Era tão elevada a sua condição moral, que numa tarde chegaram quatro homens à sua residência, custodiando um possesso que não conseguiam controlar. Sentaram o homem em um banco no salão e apressaram-se em chamar o Padre Victor. Quando o sacerdote aproximou-se do subjugado, o espírito que o "possuía" enfrentou-o gritando: "saia daqui, seu negro beiçudo". Os quatro homens não conseguiam deter aquela criatura obsedada, que por mais de uma vez tentara galgar a parede. Padre Victor, aproximando-se dele, pousou-lhe a mão sobre a cabeça e orou. O doente foi-se acalmando, consideravelmente, como se estivesse desalimentado. Foi colocado, em seguida, sobre um leito, onde dormiu tranqüilamente durante toda a noite, mostrando-se perfeitamente equilibrado, no dia seguinte.
Durante 78 anos em que ocupou o invólucro carnal, procurou ser sempre fiel a Jesus. Nunca a sua porta fechou-se para as necessidades alheias.

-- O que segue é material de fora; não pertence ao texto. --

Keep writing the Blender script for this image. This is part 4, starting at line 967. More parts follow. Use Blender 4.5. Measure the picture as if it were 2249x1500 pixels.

Em 1903, já muito idoso, Padre Victor foi à cidade de Poços de Caldas, em busca de melhoria para a sua saúde bastante precária. Cerca de dois anos após o seu regresso desta cidade, agravaram-se os seus sofrimentos, vindo a desencarnar às 22h do dia 23 de setembro de 1905, e a inumação do seu corpo foi feita às 10h do dia 25, para que houvesse tempo para que todo o seu rebanho pudesse ver-lhe o corpo pela vez derradeira, sendo que os funerais contaram com a presença de mais de três mil pessoas.